Essa mesma dimensão fantasiosa coletiva serve de objeto de análise crítica da própria formação política dos Estados Unidos que, assim como o western, esconde seus desejos pecaminosos e oculta seus crimes sob a moral, a religião e o poder político e econômico. A cidade pintada inteiramente de vermelho no final é, simultaneamente, a exposição dessa hipocrisia e a própria condenação do símbolo dentro do gênero. 

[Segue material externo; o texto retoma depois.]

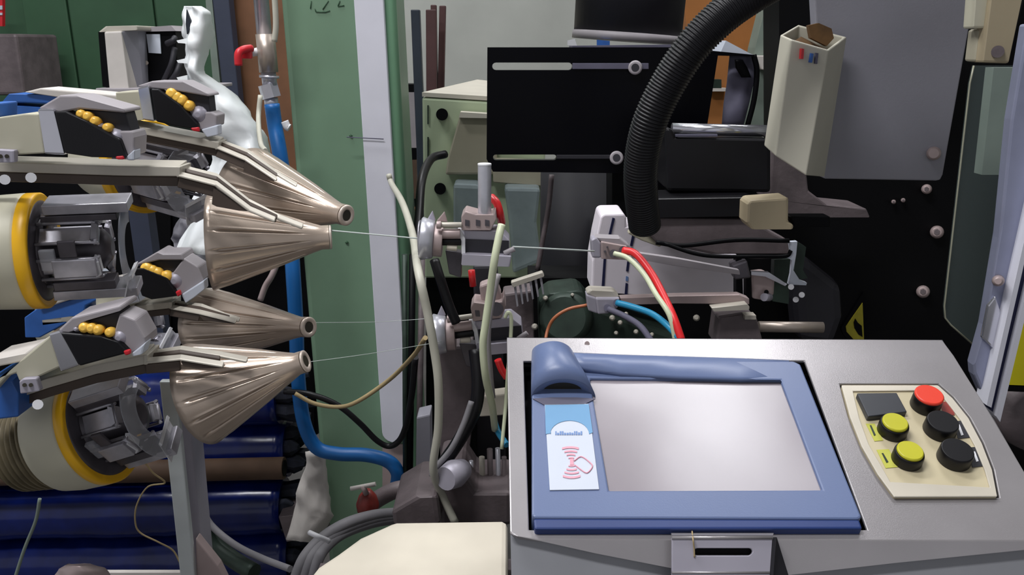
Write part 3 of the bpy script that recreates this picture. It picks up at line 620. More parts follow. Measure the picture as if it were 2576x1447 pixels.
# ================================================================== BACKGROUND MIDDLE
t = thing('control_cabinet', W(1220, 600, 2.6), 'pale green cabinet with cream top behind the upper yarn brake', 'cabinet')
M().px([(1062, 245), (1240, 256), (1372, 262), (1370, 700), (1068, 700)], 2.6, .5).build('cabinet_front', 'cabinet_green', t, .006)
M().px([(1072, 700), (1366, 700), (1366, 1300), (1072, 1300)], 2.62, .46).build('cabinet_base', 'dark_frame', t)
zt = W(1070, 246, 2.6).z
M().prism([W(1062, 243, 2.6), W(1372, 262, 2.6), W(1372, 262, 2.6) + V3((0, .9, 0)), W(1062, 243, 2.6) + V3((.13, .9, 0))], (0, 0, .012)).build('cabinet_top', 'cabinet_top', t)
M().px([(1158, 285), (1250, 290), (1250, 440), (1120, 440), (1126, 400)], 2.56, .04).build('sloped_cover', 'beige_grey', t, .006)
M().px([(1158, 282), (1250, 288), (1250, 298), (1154, 296)], 2.54, .05).build('cover_lip', 'cabinet_top', t)
M().px([(1240, 400), (1370, 405), (1368, 470), (1240, 460)], 2.55, .04).build('side_cover', 'beige_grey', t, .006)
for x, y in ((1112, 288), (1107, 475)): M().cyl(W(x, y, 2.56), W(x, y, 2.6), .017).build('black_knob', 'black', t)
for y0, y1 in ((265, 312), (345, 410)): M().pbox(1075, y0, 1078, y1, 2.595, .01).build('slot_mark', 'gear_green', t)
tag(M().px([(1140, 462), (1205, 465), (1205, 600), (1140, 600)], 2.48, .1).build('plastic_canister', 'canister', bev=.01), 'clear bluish plastic canister left of the brake post', 'canister')
tag(M().px([(1268, 472), (1360, 474), (1350, 560), (1362, 660), (1290, 690), (1280, 560)], 2.48, .1).build('plastic_canister', 'canister', bev=.01), 'clear greenish plastic canister right of the brake post', 'canister')
hose([(1388, 440, 2.0), (1380, 520, 2.0), (1366, 600, 2.0), (1352, 680, 2.0)], .006, 'cast', 'thin brown cord hanging right of the clear canister', 'cord', 'cord')
labs = ['black upright bar nearest the green column', 'wide brown upright bar behind the green cabinet', 'short brown upright bar behind the wide one', 'narrow brown upright bar, rightmost of the bars']
for i, (x0, y0, x1, y1, w_, Y, m_n) in enumerate(((1044, 24, 1066, 560, 11, 3.0, 'rod_blue'), (1084, 24, 1086, 400, 13, 3.3, 'rod_brown'), (1090, 12, 1094, 260, 7, 3.4, 'rod_brown'), (1113, 14, 1108, 260, 8, 3.4, 'rod_brown'))):
    tag(M().px([(x0 - w_, y0), (x0 + w_, y0), (x1 + w_, y1), (x1 - w_, y1)], Y, .04).build('upright_bar', m_n, bev=.003), labs[i], 'bar', 'upright bars against the back wall')
t = thing('wall_bracket', W(1020, 600, 3.5), 'dark rack with brown board between column and black upright bar', 'rack')
for y0, y1, m_n in ((212, 232, 'black'), (232, 372, 'head_grey'), (372, 402, 'black'), (402, 500, 'roll_brown'), (500, 520, 'black'), (520, 540, 'copper'), (540, 900, 'black')):
    M().pbox(990, y0, 1048, y1, 3.4, .1).build('rack_shelf', m_n, t)
# black loom board
t = thing('black_loom_board', W(1430, 400, 1.9), 'large glossy black loom board with long horizontal slot', 'loom panel')
def slot(x0, x1, y, h): return [(x0 + h / 2 - h / 2 * math.sin(k * math.pi / 6), y - h / 2 * math.cos(k * math.pi / 6)) for k in range(7)] + [(x1 - h / 2 + h / 2 * math.sin(k * math.pi / 6), y + h / 2 * math.cos(k * math.pi / 6)) for k in range(7)]
M().px([(1226, 119), (1700, 119), (1898, 138), (1898, 142), (1806, 140), (1780, 310), (1700, 480), (1560, 436), (1240, 432), (1224, 400)], 1.9, .02, [slot(1238, 1440, 167, 19), slot(1240, 1400, 396, 14)]).build('board_plate', 'black_gloss', t)
M().pbox(1440, 159, 1632, 174, 1.895, .004).build('slot_bar', 'grey_cloth', t, .001)
M().pbox(1400, 390, 1545, 400, 1.895, .004).build('slot_bar', 'charcoal', t, .001)
for x, y in ((1598, 170), (1551, 397)):
    o = M().lathe(W(x, y, 1.885), W(x, y, 1.9), [(0, .011), (.1, .0145), (1, .0145)], 24).build('slot_roller', 'head_grey', t); M().cyl(W(x, y, 1.884), W(x, y, 1.886), .008).build('roller_core', 'charcoal', o)
M().px([(1440, 115), (1700, 112), (1702, 121), (1440, 121)], 1.92, .1).build('board_rim', 'grey_cloth', t)
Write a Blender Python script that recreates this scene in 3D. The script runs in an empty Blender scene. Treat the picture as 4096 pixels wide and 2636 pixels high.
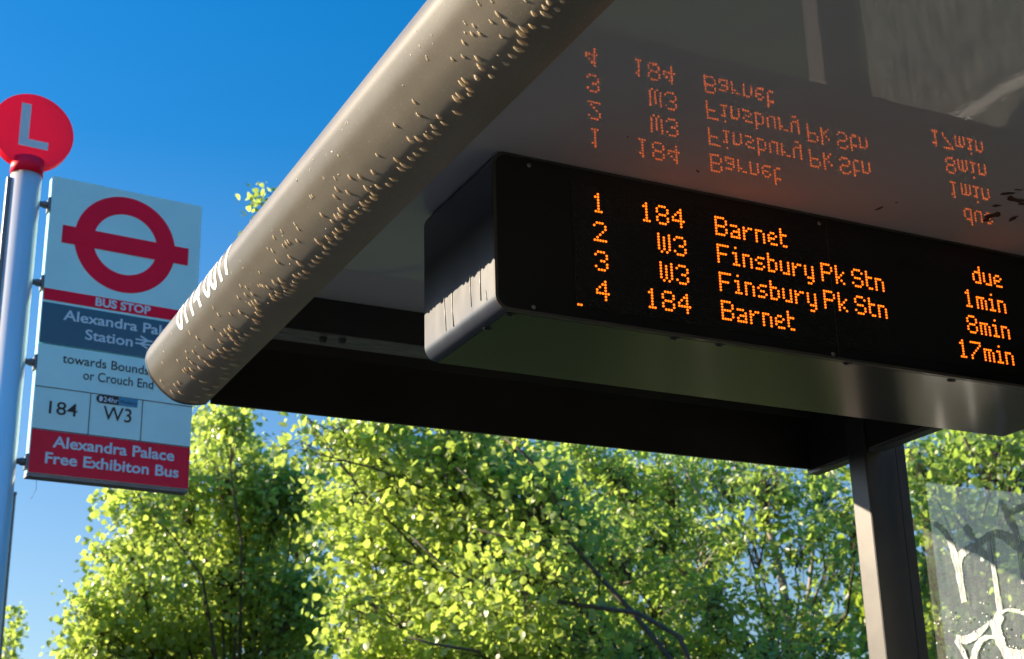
import bpy, bmesh, math, random
import numpy as np
from mathutils import Vector, Matrix
random.seed(7); rng = np.random.default_rng(7)
SC = bpy.context.scene; COL = SC.collection

# ------------------------------------------------------------------ camera
CZ = 1.57                                   # eye height above the pavement
CR = np.array([0.8954, -0.4447, -0.0241]); CU = np.array([-0.1290, -0.3109, 0.9416]); CF = np.array([0.4262, 0.8400, 0.3357])
FPX, PCX, PCY = 5961.1, 2048.0, 1318.0      # focal length in pixels of the 4096 x 2636 photograph
cam = bpy.data.cameras.new("camera"); cam_o = bpy.data.objects.new("camera", cam); COL.objects.link(cam_o)
cam_o.matrix_world = Matrix(((CR[0], CU[0], -CF[0], 0), (CR[1], CU[1], -CF[1], 0), (CR[2], CU[2], -CF[2], CZ), (0, 0, 0, 1)))
cam.sensor_width = 36; cam.lens = FPX / 4096 * 36; cam.clip_start = 0.05; cam.clip_end = 2000
cam.dof.use_dof = True; cam.dof.focus_distance = 2.0; cam.dof.aperture_fstop = 14
SC.camera = cam_o

# ------------------------------------------------------------------ sky, sun, exposure
SUN = Vector((-2.15, 1.64, 1.0)).normalized()
SUN_EL = math.asin(SUN.z); SUN_AZ = math.atan2(SUN.x, SUN.y)
w = bpy.data.worlds.new("World"); SC.world = w; w.use_nodes = True
nt = w.node_tree; nt.nodes.clear()
sky = nt.nodes.new("ShaderNodeTexSky"); sky.sky_type = 'NISHITA'; sky.sun_disc = False
sky.sun_elevation = SUN_EL; sky.sun_rotation = SUN_AZ; sky.air_density = 1.0; sky.dust_density = 0.3; sky.ozone_density = 3.0
hs = nt.nodes.new("ShaderNodeHueSaturation"); 
tcw = nt.nodes.new("ShaderNodeTexCoord"); spw = nt.nodes.new("ShaderNodeSeparateXYZ"); nt.links.new(tcw.outputs['Generated'], spw.inputs[0])
def zmap(a, b, c, d):                        # clear evening air: paler towards the horizon, deep blue higher up
    m = nt.nodes.new("ShaderNodeMapRange"); m.inputs[1].default_value = a; m.inputs[2].default_value = b; m.inputs[3].default_value = c; m.inputs[4].default_value = d
    nt.links.new(spw.outputs[2], m.inputs[0]); return m.outputs[0]
nt.links.new(zmap(0.14, 0.45, 1.05, 1.40), hs.inputs['Saturation']); vm = nt.nodes.new("ShaderNodeMath"); vm.operation = 'MULTIPLY'
nt.links.new(zmap(0.12, 0.60, 0.80, 1.12), vm.inputs[0]); nt.links.new(zmap(0.58, 0.95, 1.0, 2.8), vm.inputs[1]); nt.links.new(vm.outputs[0], hs.inputs['Value'])  # second factor brightens the zenith out of view, adding light on the flag
bg = nt.nodes.new("ShaderNodeBackground"); bg.inputs[1].default_value = 0.075
wo = nt.nodes.new("ShaderNodeOutputWorld")
nt.links.new(sky.outputs[0], hs.inputs['Color']); nt.links.new(hs.outputs[0], bg.inputs[0]); nt.links.new(bg.outputs[0], wo.inputs[0])
sl = bpy.data.lights.new("sun", 'SUN'); sl.energy = 5.0; sl.angle = math.radians(0.5); sl.color = (1.0, 0.83, 0.60)
so = bpy.data.objects.new("sun", sl); COL.objects.link(so)
so.rotation_euler = SUN.to_track_quat('Z', 'Y').to_euler(); so.location = (-6, 6, 8)
SC.view_settings.view_transform = 'Standard'; SC.view_settings.look = 'None'
SC.view_settings.exposure = 1.45; SC.view_settings.gamma = 1
SC.render.engine = 'CYCLES'
SC.cycles.max_bounces = 10; SC.cycles.diffuse_bounces = 6; SC.cycles.transmission_bounces = 8; SC.cycles.transparent_max_bounces = 16
SC.cycles.caustics_reflective = False; SC.cycles.caustics_refractive = False
SC.cycles.sample_clamp_indirect = 6

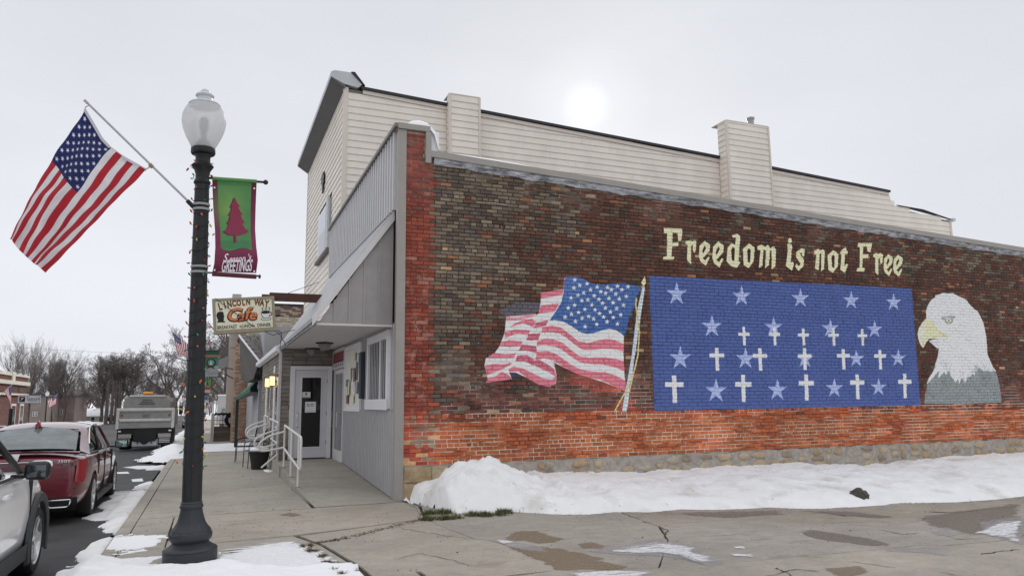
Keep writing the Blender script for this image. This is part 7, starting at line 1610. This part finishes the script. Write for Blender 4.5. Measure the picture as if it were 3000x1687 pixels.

Por fim, tudo retorna a personagem de Clint Eastwood que personifica esse além-do-homem sem rédeas dentro da narrativa, isolado desse coletivo. Apenas a ele é destinado uma criação mítica, apenas ele ganha o deleite de ser filmado em reflexos, em silhuetas, em contra-luzes. Ao contrário de todo filme, onde os personagens vão progressivamente perdendo sua tipificação e caminhando por dramas mais complexos, Clint eleva-se como uma figura quase sobrenatural nas chamas daquela cidade, um agente punitivo que executa de forma cruel cada um daqueles bandidos com uma brutalidade infernal como se estivesse em um giallo sádico. "Quem é você?", a vítima pergunta antes de morrer. Sem Resposta. Ninguém. Já não há mais mito e a tradição, apenas a imagem literal destruída, enevoada que desaparece na paisagem calorenta como uma miragem. 

É o caráter bruto e provocativo de High Plains Drifter (1973) e a suas diferentes influências de outro gêneros que a torna uma obra muito interessante, imatura e rebelde na filmografia do diretor, mesmo não sendo tão chamativa como os demais filmes. E muito de sua complexidade reside na maneira intensa que lida com os signos e símbolos do Western explorando-os de uma perspectiva incomum. 

“Its what people know about themselves inside that makes them afraid”.